Miraculously Poor in the Divine Eucharist

Jesus was poor in the virginal womb of His glorious Mother, poor in the manger, poor during the flight into Egypt, poor in the house of Joseph, poor and penitent* in the desert, poor in His life of preaching, poor upon the Cross, poor in His death, and miraculously poor in the divine Eucharist. This extraordinary poverty gives to God, His Father, an infinite glory and causes Him to reign in a perfect manner. And this same kingdom of God is in us, but only one who is perfectly poor may come to know it. Those whose hearts are not pure will never possess it. It is revealed only to the poor and to little ones (cf.

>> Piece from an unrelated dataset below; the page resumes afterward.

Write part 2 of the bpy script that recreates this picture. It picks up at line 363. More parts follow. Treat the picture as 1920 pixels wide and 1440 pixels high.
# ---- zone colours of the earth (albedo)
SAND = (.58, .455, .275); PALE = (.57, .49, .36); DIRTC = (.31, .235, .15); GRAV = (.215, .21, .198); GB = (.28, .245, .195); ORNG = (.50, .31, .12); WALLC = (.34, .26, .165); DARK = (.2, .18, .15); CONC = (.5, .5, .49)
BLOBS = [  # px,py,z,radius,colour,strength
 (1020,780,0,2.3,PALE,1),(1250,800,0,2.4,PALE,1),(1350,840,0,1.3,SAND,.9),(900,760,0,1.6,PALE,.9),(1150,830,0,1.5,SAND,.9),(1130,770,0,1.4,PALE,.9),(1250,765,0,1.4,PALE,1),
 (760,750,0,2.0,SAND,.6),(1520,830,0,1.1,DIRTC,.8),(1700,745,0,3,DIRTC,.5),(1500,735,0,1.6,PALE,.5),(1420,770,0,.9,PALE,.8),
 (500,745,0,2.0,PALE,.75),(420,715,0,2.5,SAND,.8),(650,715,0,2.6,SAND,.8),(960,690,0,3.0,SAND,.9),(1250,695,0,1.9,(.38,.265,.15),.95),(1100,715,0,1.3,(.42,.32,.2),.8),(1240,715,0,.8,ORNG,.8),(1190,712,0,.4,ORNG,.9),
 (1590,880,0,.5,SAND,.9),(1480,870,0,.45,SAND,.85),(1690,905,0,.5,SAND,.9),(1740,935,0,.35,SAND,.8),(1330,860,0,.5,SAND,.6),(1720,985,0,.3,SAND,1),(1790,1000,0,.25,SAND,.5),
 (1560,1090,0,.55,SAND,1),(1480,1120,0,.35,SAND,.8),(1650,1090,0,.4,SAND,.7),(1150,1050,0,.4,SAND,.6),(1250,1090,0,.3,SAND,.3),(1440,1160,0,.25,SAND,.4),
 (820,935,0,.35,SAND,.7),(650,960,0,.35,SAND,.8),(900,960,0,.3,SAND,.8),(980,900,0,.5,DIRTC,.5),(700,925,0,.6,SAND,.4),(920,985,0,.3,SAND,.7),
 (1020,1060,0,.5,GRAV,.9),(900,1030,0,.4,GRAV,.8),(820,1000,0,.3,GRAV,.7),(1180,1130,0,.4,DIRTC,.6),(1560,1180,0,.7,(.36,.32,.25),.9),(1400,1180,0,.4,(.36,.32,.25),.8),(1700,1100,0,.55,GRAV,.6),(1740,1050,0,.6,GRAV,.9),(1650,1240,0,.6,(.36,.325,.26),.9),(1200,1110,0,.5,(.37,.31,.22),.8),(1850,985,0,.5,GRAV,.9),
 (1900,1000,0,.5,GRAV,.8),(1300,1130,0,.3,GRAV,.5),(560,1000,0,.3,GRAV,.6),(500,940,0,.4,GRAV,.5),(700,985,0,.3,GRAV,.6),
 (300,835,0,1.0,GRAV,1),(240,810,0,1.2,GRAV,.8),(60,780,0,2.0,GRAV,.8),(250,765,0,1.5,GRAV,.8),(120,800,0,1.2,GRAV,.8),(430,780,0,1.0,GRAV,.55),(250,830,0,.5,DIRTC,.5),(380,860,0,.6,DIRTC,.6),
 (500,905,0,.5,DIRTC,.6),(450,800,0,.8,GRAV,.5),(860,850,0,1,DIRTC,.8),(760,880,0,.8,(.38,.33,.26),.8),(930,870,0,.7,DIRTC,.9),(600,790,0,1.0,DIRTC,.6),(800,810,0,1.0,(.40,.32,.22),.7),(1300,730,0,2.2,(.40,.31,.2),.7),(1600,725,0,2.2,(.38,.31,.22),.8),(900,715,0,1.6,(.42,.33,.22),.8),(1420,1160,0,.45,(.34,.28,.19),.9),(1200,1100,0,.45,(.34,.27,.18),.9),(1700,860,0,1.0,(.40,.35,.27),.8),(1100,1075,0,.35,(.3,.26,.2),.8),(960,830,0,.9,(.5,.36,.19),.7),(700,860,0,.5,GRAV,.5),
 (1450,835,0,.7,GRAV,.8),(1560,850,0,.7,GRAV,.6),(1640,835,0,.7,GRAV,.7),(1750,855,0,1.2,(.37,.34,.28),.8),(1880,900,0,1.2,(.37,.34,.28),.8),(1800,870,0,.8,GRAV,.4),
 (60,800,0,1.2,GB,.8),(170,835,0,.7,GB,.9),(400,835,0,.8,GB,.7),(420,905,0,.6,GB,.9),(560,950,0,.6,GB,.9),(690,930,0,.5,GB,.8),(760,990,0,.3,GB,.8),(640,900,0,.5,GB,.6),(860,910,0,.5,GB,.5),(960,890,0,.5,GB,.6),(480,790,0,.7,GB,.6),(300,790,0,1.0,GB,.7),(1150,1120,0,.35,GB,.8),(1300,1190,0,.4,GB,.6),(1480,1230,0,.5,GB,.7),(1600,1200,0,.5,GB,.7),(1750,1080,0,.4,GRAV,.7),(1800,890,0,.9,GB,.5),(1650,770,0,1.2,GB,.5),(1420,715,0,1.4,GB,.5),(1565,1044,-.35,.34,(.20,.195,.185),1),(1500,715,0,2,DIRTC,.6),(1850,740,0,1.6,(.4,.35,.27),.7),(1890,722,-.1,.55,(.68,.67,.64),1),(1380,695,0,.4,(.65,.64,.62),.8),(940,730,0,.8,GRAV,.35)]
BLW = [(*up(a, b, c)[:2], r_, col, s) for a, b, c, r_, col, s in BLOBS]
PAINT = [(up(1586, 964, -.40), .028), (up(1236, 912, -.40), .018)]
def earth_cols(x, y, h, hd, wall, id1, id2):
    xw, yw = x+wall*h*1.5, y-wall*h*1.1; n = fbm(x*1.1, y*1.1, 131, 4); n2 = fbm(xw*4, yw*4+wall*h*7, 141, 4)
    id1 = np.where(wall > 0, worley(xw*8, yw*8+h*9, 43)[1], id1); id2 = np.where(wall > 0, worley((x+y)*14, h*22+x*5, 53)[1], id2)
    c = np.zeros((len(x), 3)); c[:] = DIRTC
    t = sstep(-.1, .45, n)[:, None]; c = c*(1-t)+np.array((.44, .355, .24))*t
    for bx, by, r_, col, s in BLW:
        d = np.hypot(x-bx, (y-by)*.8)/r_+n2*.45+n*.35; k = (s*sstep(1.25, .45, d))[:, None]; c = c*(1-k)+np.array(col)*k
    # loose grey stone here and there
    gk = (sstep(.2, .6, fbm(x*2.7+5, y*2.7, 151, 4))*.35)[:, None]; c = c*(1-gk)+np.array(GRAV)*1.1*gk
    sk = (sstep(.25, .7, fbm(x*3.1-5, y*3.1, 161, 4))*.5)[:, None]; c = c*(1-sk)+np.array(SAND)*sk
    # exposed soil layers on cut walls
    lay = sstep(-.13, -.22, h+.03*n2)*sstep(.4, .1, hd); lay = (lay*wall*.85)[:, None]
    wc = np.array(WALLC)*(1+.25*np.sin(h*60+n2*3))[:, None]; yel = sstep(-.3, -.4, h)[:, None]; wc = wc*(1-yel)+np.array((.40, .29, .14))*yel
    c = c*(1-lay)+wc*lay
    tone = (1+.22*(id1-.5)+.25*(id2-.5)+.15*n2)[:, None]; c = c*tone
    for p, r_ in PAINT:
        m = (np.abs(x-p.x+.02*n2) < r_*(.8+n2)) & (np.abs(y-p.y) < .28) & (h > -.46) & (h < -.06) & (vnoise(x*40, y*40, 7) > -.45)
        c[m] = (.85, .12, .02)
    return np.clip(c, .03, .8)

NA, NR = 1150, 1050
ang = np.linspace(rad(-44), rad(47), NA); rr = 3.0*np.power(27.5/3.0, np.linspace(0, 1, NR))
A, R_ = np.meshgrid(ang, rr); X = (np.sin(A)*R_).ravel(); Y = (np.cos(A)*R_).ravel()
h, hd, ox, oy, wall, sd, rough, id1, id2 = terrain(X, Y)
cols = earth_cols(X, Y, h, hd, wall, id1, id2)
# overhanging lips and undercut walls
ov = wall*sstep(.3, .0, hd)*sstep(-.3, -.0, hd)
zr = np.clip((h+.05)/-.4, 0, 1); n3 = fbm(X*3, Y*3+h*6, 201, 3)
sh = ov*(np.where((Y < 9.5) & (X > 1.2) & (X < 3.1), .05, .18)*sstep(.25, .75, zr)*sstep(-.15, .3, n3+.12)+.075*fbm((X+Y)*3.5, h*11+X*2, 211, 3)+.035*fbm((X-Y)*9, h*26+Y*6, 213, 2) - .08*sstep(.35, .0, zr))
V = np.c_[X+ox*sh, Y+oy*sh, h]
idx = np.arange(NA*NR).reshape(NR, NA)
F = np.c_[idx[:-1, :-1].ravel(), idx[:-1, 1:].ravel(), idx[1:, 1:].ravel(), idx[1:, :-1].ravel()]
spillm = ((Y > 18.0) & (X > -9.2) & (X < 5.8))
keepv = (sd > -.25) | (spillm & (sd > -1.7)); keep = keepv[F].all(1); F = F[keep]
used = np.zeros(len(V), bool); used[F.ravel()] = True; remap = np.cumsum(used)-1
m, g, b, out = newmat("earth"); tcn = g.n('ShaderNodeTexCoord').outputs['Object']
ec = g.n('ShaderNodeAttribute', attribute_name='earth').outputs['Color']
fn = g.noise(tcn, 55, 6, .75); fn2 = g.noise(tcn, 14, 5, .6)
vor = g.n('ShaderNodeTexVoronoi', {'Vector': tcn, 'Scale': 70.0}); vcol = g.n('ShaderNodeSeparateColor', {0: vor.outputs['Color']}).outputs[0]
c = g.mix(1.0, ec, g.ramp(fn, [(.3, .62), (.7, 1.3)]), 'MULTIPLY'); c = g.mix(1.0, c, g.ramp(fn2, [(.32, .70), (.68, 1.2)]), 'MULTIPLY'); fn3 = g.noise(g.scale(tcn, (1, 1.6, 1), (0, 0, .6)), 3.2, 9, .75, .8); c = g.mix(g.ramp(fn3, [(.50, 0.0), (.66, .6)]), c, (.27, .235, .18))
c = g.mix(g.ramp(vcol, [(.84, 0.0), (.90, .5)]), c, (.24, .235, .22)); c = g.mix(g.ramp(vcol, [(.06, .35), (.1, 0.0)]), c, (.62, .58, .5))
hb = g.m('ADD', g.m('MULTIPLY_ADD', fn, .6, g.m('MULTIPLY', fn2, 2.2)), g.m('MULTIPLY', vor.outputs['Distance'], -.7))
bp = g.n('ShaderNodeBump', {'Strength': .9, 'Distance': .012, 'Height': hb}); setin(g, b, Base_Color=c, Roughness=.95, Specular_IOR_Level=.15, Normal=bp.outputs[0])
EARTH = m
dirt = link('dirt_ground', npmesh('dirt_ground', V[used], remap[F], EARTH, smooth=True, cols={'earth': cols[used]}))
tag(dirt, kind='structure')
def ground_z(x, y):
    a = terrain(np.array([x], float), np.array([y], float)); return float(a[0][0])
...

Matthew 11:25), who are no longer anything in themselves, and who are buried in littleness and in nothingness. When all things are so consumed in the soul, then does Jesus rise up, like a splendid sun in the heaven of the soul — that heaven is the innermost place of the spirit and of its substance — and there He shines, filling its interior with glory, with joy, with love, and with ineffable blessings.

* Some readers may be startled by Mother Mectilde’s application of the adjective “penitent” to Our Lord Jesus Christ. She is using an expression that was not uncommon among the spirituals of her day, particularly in reference to Our Lord’s forty day fast in the desert, during which He, though sinless, took upon Himself, like the scapegoat, the sins of sinners and assumed, in their place, the penance incumbent upon them.